Scotese studied urban theory at the University of Chicago and was taken in by the 19th century concept of the flaneur, a kind of urban explorer or “connoisseur of the street” who walks for pleasure more than transportation.

“On the most basic level I just love walking,” Scotese said. “It’s such a basic way of learning about the world. Some people prefer to read books, but I walk a ton.”

Scotese took indirect routes though Chicago’s neighborhoods that offered her sights to see. She’d wind up side streets and meander down alleys and boulevards. She looked for details in the landscape that might escape someone in more of a hurry, or in a car: a block where two-flats bled into old factories, another where storefront churches outnumbered every other kind of building; children playing in a hydrant or an elderly woman sitting on her porch in a forest of plants.

In our daily lives, we are often stuck in predictable patterns of movement, taking the same routes to and from work, accidentally tracing the same footsteps we made yesterday and the day before.

But Scotese says that “by stepping off the same route, we can learn a lot.”

A Chicago Detours guide walks tourists through the Loop. The company is now offering a more unorthodox selection of walking tours. (Chicago Detours/Amanda Scotese)

Not just an academic, Scotese has also channeled these interests into a business.

She has worked in tourism for more than a decade, including a stint with travel maven Rick Steves. In 2010, Scotese founded Chicago Detours, which bills itself as “a tour company for curious people.”

In addition to offering walking tours that showcase downtown staples you can often see from a boat, Scotese has done things like publish a map to Chicago’s underground Pedway. Now she’s launched a quarterly series of walking tours that explore the sorts of overlooked spaces she discovered on her own quirky trips.

The first, a “Nonsensical Walk of Indoor Spaces,” takes place this Friday, and will lead participants through a series of publically accessible – if rarely seen – Loop lobbies, Pedway passages, shortcuts and corridors.
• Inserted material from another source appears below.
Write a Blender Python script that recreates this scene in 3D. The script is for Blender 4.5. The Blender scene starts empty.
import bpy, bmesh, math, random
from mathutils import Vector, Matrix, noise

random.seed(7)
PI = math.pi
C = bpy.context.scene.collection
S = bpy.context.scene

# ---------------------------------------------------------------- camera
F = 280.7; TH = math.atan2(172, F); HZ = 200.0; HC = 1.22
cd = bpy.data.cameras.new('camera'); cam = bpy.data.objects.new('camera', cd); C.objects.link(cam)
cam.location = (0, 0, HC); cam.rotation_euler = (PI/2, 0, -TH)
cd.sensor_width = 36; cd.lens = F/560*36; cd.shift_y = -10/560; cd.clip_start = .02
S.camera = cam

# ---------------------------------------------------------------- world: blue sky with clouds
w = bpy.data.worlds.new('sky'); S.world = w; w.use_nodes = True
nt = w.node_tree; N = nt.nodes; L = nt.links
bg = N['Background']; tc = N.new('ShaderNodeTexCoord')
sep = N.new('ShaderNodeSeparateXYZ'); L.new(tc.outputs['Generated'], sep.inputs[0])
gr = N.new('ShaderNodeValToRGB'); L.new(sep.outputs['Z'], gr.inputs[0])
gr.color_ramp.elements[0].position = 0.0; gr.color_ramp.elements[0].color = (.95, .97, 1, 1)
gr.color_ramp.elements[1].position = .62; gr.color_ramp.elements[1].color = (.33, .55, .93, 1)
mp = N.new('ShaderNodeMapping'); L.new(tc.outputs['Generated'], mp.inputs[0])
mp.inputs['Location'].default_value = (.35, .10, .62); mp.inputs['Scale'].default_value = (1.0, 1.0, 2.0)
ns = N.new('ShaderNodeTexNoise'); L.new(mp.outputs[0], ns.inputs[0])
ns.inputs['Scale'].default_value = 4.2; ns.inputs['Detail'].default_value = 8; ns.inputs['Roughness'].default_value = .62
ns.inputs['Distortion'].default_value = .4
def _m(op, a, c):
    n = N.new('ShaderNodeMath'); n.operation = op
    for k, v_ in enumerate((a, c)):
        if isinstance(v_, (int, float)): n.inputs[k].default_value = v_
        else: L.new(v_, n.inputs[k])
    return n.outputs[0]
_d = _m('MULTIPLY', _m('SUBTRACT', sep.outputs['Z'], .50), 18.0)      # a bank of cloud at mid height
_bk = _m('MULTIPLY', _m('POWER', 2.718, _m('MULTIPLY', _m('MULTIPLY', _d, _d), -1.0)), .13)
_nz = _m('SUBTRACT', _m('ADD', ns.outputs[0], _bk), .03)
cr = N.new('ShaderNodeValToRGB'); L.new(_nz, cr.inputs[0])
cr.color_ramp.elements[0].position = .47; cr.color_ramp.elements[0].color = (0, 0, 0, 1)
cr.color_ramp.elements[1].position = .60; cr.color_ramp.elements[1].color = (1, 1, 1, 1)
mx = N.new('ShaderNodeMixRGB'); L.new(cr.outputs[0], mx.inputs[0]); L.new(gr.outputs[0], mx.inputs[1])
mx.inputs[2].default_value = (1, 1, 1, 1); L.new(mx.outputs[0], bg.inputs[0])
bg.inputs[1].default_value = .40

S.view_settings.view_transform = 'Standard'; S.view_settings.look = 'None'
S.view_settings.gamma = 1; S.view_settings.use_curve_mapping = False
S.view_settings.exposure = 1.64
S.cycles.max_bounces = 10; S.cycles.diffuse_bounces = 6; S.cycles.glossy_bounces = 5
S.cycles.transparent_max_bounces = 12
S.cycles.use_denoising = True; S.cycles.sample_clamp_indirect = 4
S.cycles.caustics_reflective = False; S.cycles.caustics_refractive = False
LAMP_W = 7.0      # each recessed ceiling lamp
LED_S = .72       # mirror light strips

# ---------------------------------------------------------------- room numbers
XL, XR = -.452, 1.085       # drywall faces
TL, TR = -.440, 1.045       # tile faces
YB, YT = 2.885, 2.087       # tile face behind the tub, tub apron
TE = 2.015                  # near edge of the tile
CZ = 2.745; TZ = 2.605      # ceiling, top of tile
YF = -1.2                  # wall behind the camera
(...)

The tour starts at Block 37 and ends at the Chicago Board of Trade.

“We go through the Daley Center, City Hall and the Thompson Center,” Scotese said, ticking down her itinerary, which also includes “taking the Pedway through the parking garage under [Millennium] Park.”

The tour’s unconventional narration will involve a game of telephone: The tour leader will pass back snippets of information to the first few participants, who will pass it back to the people behind them and so on.

“I did this walk . . . to get a sense of what interior spaces are open to the public,” Scotese said. “It was just this entire world that I had never imagined: wild shortcuts, eateries tucked away in spaces you’d never notice from outside.”

Scotese hopes participants will get from the tour what she has from this and her other walks.

“In the few hours I wandered around downtown I had a much better sense of the city,” she said.

Chicago Detours’ Nonsensical Walk of Indoor Spaces takes place April 5 from 4 to 6 p.m. Meet in the Pedway atrium of Block 37 at 108 N. State Street. Tickets are $20, space is limited and reservations are required.